A qualitative content analysis was conducted for the news clips of the most influential news programmes from both countries. The selected news programmes went on air during the respective presidential elections period in 2016 and 2018. Findings indicate that the Philippines  television represented the then presidential candidate Rodrigo Duterte as a simple and friendly man and framed a scandal which involved him making a rape joke as a campaign event rather than a women’s right issue. The analysis of the Brazilian news programme indicate that the television represented the then presidential candidate Jair Bolsonaro, as a family man and framed reaction to an attack which was carried out against him as ‘defence of democracy’.

Media and democracy in the context of conflict: A case study of language quotas on Ukranian TV

Kostiantyn Yanchenko

Abstract: In October 2018, Ukraine introduced a law that allows a minimum percentage of Ukrainian language to be used on Ukranian television. The failure to comply with the percentage or quota of Ukrainian language would have legal consequences.  The law on language quota started a discussion among Ukrainian politicians, media professional and public foregrounding identity conflict in Ukraine. Guided by a discourse approach, this is an exploratory study which focuses on the influence of the language quota law on journalist’s practices and journalist’s perception of the language quota law in predominantly Russian-speaking regions in Ukraine. In this study, In-depth qualitative interviews were conducted with 4 Ukrainian television journalists  on skype.

Findings of this study indicate that young Russian speaking Ukrainian journalists did not find the transition from Russian language to the Ukrainian language difficult. However, the transition of language was challenging for the older journalists. Some journalists also reported to face difficulty in reporting as some of their sources refuse to communicate when they are addressed in Ukrainian. Findings also indicate that journalists are trying to improve their Ukrainian language skills on own self-help basis and an institutional support to improve their language skills remains unavailable from media organisations. Upon perceptions, Russian speaking journalists perceive the law as ‘logical’ and ‘relevant’ but some journalists in the selected sample do not consider the law to be democratic. 

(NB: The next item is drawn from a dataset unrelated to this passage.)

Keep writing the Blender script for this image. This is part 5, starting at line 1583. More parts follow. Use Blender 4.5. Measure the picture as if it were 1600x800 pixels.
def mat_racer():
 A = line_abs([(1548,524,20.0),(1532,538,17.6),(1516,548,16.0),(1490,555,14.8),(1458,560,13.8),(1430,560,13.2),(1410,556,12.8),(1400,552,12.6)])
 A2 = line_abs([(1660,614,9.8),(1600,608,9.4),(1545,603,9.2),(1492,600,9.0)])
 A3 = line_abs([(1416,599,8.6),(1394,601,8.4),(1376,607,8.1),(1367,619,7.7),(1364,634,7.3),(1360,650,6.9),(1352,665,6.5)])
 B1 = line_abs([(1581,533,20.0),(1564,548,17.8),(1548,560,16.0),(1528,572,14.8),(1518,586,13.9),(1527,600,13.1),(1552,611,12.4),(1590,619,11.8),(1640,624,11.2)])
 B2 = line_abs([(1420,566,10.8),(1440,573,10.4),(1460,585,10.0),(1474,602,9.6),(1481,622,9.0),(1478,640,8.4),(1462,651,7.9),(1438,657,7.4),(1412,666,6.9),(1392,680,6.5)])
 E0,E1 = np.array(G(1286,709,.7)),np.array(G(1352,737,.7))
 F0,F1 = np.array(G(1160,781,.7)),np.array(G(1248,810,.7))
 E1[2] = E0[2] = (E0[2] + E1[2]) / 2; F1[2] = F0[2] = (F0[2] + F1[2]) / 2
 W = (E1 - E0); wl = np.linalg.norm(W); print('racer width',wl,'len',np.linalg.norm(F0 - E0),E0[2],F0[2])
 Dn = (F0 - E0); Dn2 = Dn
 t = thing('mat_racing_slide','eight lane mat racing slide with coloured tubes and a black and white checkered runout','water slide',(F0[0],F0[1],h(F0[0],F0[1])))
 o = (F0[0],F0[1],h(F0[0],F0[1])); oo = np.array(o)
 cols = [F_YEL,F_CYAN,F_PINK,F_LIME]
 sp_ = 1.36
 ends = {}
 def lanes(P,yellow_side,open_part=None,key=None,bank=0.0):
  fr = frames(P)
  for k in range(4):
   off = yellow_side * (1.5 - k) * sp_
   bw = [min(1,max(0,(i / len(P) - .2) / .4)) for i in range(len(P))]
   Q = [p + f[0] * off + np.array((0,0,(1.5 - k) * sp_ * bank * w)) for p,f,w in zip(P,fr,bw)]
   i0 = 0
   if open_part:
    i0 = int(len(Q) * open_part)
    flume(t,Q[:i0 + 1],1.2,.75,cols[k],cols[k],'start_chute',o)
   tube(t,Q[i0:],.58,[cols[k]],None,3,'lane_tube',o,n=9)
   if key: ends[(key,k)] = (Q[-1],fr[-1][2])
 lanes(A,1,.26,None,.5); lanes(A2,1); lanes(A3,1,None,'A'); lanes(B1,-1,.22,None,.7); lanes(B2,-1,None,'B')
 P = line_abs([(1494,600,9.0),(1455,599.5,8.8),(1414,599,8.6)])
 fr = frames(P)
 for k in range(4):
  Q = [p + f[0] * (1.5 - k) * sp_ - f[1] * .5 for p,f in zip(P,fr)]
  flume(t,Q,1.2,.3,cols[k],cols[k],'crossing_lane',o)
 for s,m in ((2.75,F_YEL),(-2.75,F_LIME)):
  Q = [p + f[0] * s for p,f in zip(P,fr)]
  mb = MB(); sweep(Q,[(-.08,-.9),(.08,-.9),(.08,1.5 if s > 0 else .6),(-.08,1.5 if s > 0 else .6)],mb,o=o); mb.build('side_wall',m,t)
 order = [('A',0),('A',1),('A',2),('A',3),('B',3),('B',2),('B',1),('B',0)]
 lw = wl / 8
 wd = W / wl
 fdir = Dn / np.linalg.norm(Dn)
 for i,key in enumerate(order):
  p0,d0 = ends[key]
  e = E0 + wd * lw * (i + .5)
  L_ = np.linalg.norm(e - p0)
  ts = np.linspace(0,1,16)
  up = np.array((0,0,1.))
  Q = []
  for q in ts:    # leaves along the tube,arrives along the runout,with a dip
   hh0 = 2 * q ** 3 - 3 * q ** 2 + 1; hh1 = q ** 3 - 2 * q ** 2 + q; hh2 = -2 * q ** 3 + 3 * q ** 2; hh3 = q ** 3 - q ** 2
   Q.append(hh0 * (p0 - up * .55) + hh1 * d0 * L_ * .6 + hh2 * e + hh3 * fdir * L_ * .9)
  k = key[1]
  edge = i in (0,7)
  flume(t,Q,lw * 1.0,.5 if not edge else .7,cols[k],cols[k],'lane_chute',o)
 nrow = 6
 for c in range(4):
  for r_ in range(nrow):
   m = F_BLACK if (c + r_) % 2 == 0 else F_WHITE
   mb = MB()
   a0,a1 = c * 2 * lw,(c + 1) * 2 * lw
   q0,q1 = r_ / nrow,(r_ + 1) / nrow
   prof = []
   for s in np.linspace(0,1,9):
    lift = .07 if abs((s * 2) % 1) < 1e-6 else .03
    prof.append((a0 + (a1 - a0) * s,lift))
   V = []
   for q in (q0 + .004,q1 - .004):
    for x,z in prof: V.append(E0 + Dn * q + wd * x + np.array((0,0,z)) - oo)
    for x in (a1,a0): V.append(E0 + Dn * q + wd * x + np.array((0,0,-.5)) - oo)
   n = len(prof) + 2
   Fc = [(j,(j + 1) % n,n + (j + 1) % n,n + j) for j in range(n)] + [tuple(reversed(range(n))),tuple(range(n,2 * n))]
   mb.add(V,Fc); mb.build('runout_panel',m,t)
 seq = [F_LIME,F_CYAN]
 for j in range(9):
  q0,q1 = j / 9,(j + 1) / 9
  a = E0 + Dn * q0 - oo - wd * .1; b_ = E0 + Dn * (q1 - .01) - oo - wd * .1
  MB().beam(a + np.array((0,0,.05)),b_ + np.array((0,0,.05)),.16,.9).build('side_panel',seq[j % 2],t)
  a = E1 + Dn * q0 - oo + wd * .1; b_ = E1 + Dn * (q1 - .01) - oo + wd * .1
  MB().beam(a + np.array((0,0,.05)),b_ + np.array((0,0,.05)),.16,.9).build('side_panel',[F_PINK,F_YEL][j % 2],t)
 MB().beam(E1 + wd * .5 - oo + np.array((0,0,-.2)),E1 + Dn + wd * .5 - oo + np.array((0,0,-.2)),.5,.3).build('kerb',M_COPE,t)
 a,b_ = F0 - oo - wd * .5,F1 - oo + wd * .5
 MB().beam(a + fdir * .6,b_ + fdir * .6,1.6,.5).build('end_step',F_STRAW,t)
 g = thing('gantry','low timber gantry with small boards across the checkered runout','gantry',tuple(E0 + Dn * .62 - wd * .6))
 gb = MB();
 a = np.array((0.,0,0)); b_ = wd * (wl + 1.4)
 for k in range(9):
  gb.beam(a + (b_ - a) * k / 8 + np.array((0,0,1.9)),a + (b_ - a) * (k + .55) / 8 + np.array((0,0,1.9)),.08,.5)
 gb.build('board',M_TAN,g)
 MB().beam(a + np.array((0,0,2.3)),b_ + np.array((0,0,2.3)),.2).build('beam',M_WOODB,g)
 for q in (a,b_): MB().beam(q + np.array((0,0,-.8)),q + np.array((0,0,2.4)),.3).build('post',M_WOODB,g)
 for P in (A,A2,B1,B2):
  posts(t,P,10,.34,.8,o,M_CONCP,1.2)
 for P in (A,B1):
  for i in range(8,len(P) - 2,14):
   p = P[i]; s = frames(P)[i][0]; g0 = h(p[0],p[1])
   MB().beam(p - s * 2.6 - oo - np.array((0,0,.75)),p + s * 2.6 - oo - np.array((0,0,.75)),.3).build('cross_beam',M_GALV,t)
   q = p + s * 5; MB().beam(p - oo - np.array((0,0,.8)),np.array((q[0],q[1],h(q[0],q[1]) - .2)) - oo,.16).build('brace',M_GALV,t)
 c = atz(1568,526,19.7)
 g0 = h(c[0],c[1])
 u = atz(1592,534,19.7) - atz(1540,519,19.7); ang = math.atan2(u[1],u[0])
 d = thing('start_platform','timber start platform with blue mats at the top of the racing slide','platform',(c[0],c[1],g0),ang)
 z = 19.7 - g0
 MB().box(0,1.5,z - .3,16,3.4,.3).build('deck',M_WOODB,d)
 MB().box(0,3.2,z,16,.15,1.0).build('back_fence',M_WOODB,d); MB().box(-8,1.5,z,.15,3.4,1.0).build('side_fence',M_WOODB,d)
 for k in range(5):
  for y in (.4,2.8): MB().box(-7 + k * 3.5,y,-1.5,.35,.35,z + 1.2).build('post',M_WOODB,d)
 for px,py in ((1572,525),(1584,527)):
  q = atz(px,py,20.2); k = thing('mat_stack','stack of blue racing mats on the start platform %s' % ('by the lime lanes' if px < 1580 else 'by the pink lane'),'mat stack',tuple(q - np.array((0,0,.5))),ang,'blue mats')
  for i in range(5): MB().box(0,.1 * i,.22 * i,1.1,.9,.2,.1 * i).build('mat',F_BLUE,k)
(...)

Protests in transnational democracies: A case Study of China’s, Hong Kong’s and Taiwan’s media coverage of the 2014 Occupy Central Movement

Wentao Lu and Qianchan Fan

Abstract: This research aimed at finding out how do media from mainland China, Hong Kong and Taiwan construct their journalistic discourses with regards to democracy in reporting ‘Occupy Wall Movement’. In this study, content analysis of the discourses that are prevalent in the coverage of Occupy Wall Street Movement (Oct  2014-Dec2014) was conducted.  In the pretest of the study it was found that the newspapers from mainland China, Hong Kong and Taiwan differed in the news angle that they adopted to cover the movement. Newspaper from China adopted an official angle in its coverage and constructed a positive image of the government in relation to the protesters. Newspaper from Hong Kong adopted diverse angles and appeared to maintain balance in its reporting on the issue. Newspaper from Taiwan adopted the angel of protesters in its coverage, legitimised protests and constructed a positive image of protesters in relation to the police and government.

Regional vs National: an analysis of Indian media’s perspective on Indus water dispute and its impact on human rights

Aakriti Dhawan

Abstract: This study aimed to understand how media in India project environmental disputes between India and Pakistan- Do they project such issues as a historic conflict between these two countries or are such issues portrayed as an environmental issue with a focus on aspects of economy and human rights. 35 newspaper articles (Jan 2017-Jan 2018) from 7 regional and national newspapers in india were purposively selected and qualitative content analysis was carried out.  Findings indicate that Indian newspapers commonly use frames of terror and India-Pakistan conflict in their coverage of environmental issues instead of using frames of economy and human rights.